Job -> Return the lines that follow, exactly as they appear, from the first through the one containing "return (v, v, v)"; no pictures are to be included.

Data provided ->
-- start --

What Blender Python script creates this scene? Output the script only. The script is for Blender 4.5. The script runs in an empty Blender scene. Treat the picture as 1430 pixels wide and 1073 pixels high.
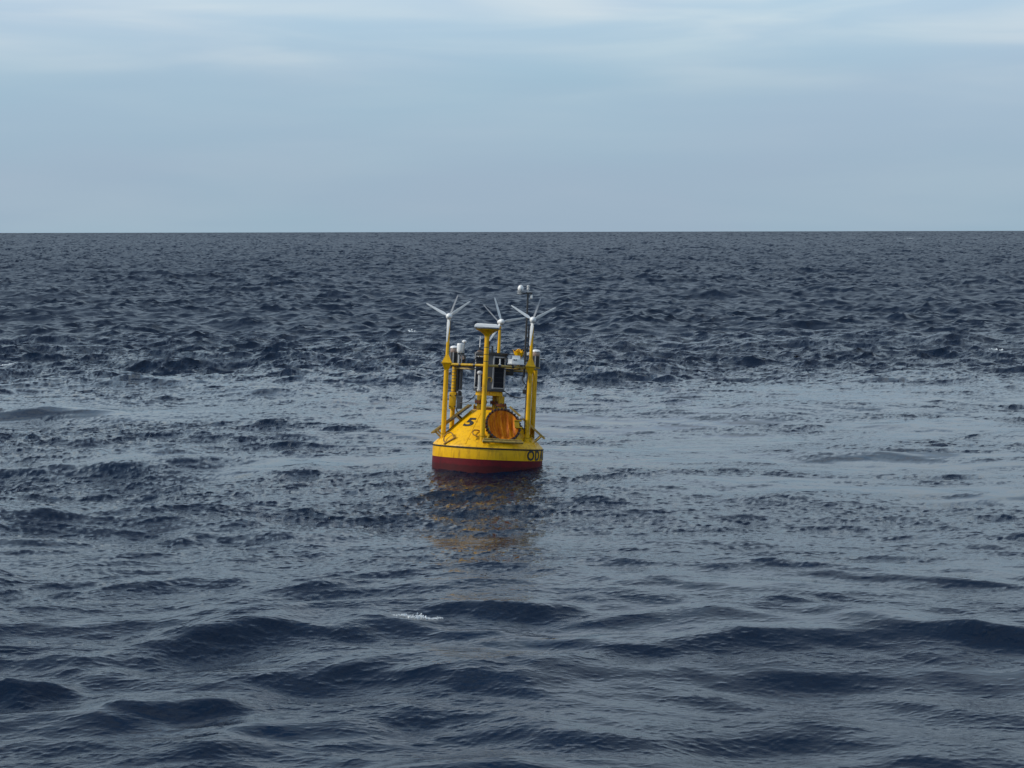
import bpy, bmesh, math, random
import numpy as np
from mathutils import Vector, Matrix, Euler

random.seed(5)
R = math.radians
scene = bpy.context.scene
COL = scene.collection

# ------------------------------------------------------------------ camera
CAM_H = 5.4
FPX = 2400.0                       # focal length in pixels of the 1430-wide photograph
PITCH = R(5.07)
cam_d = bpy.data.cameras.new('camera')
cam_d.sensor_width = 36.0
cam_d.lens = FPX / 1430.0 * 36.0
cam_d.clip_start = 0.5
cam_d.clip_end = 60000
cam = bpy.data.objects.new('camera', cam_d)
COL.objects.link(cam)
cam.matrix_world = (Matrix.Translation((0, 0, CAM_H)) @ Matrix.Rotation(R(90) - PITCH, 4, 'X')
                    @ Matrix.Rotation(R(-0.12), 4, 'Z'))
scene.camera = cam

# ------------------------------------------------------------------ sky
SUN_AZ, SUN_EL = R(262), R(38)     # azimuth clockwise from +Y: behind the camera, to the left
world = bpy.data.worlds.new('World')
scene.world = world
world.use_nodes = True
nt = world.node_tree
nt.nodes.clear()


def nd(tree, typ, **kw):
    n = tree.nodes.new(typ)
    for k, v in kw.items():
        if k.startswith('i_'):
            n.inputs[k[2:].replace('_', ' ')].default_value = v
        else:
            setattr(n, k, v)
    return n


def ramp(tree, stops, interp='LINEAR'):
    n = tree.nodes.new('ShaderNodeValToRGB')
    cr = n.color_ramp
    cr.interpolation = interp
    while len(cr.elements) < len(stops):
        cr.elements.new(0.5)
    for e, (p, c) in zip(cr.elements, stops):
        e.position = p
        e.color = (*c, 1) if len(c) == 3 else c
    return n


def g(v):
    return (v, v, v)


L = nt.links.new
out = nd(nt, 'ShaderNodeOutputWorld')
bg = nd(nt, 'ShaderNodeBackground')
bg.inputs['Strength'].default_value = 0.112
sky = nd(nt, 'ShaderNodeTexSky')
sky.sky_type = 'NISHITA'
sky.sun_disc = False
sky.sun_elevation = SUN_EL
sky.sun_rotation = SUN_AZ
sky.altitude = 5
sky.air_density = 1.0
sky.dust_density = 1.0
tc = nd(nt, 'ShaderNodeTexCoord')
sep = nd(nt, 'ShaderNodeSeparateXYZ')
L(tc.outputs['Generated'], sep.inputs[0])
# thin overcast: colour by elevation (sine of the elevation 0..1)
el = ramp(nt, [(0.0, (.298, .405, .508)), (0.035, (.303, .410, .522)), (0.085, (.330, .455, .572)),
               (0.14, (.45, .58, .71)), (0.26, (.62, .78, .98)), (0.44, (.25, .41, .63)), (0.65, (.085, .19, .40)), (1.0, (.06, .16, .37))])  # bright band above the view and dark zenith added for contrast in the water
L(sep.outputs['Z'], el.inputs[0])
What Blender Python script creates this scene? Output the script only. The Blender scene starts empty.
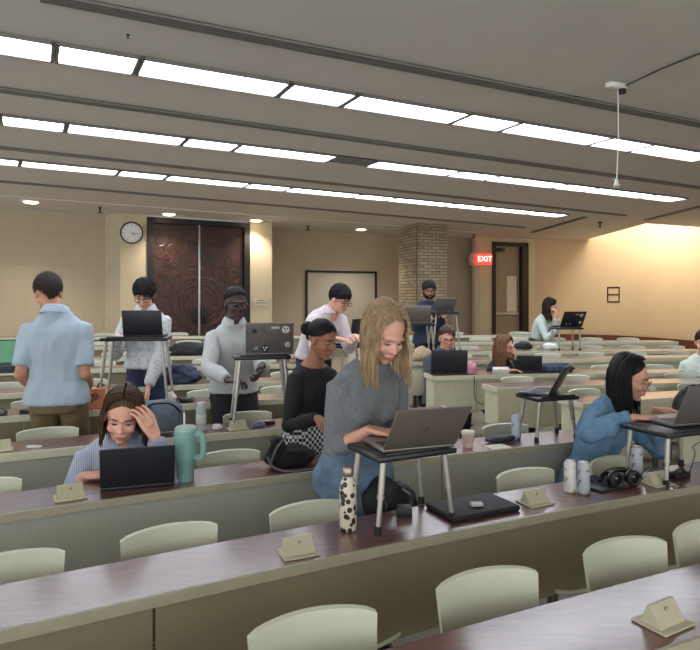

-- end --

Output ->
What Blender Python script creates this scene? Output the script only. The script is for Blender 4.5. The script runs in an empty Blender scene. Treat the picture as 1430 pixels wide and 1073 pixels high.
import bpy, bmesh, math, random
import numpy as np
from mathutils import Vector, Matrix, Euler

random.seed(5)
R = math.radians
scene = bpy.context.scene
COL = scene.collection

# ------------------------------------------------------------------ camera
CAM_H = 5.4
FPX = 2400.0                       # focal length in pixels of the 1430-wide photograph
PITCH = R(5.07)
cam_d = bpy.data.cameras.new('camera')
cam_d.sensor_width = 36.0
cam_d.lens = FPX / 1430.0 * 36.0
cam_d.clip_start = 0.5
cam_d.clip_end = 60000
cam = bpy.data.objects.new('camera', cam_d)
COL.objects.link(cam)
cam.matrix_world = (Matrix.Translation((0, 0, CAM_H)) @ Matrix.Rotation(R(90) - PITCH, 4, 'X')
                    @ Matrix.Rotation(R(-0.12), 4, 'Z'))
scene.camera = cam

# ------------------------------------------------------------------ sky
SUN_AZ, SUN_EL = R(262), R(38)     # azimuth clockwise from +Y: behind the camera, to the left
world = bpy.data.worlds.new('World')
scene.world = world
world.use_nodes = True
nt = world.node_tree
nt.nodes.clear()


def nd(tree, typ, **kw):
    n = tree.nodes.new(typ)
    for k, v in kw.items():
        if k.startswith('i_'):
            n.inputs[k[2:].replace('_', ' ')].default_value = v
        else:
            setattr(n, k, v)
    return n


def ramp(tree, stops, interp='LINEAR'):
    n = tree.nodes.new('ShaderNodeValToRGB')
    cr = n.color_ramp
    cr.interpolation = interp
    while len(cr.elements) < len(stops):
        cr.elements.new(0.5)
    for e, (p, c) in zip(cr.elements, stops):
        e.position = p
        e.color = (*c, 1) if len(c) == 3 else c
    return n


def g(v):
    return (v, v, v)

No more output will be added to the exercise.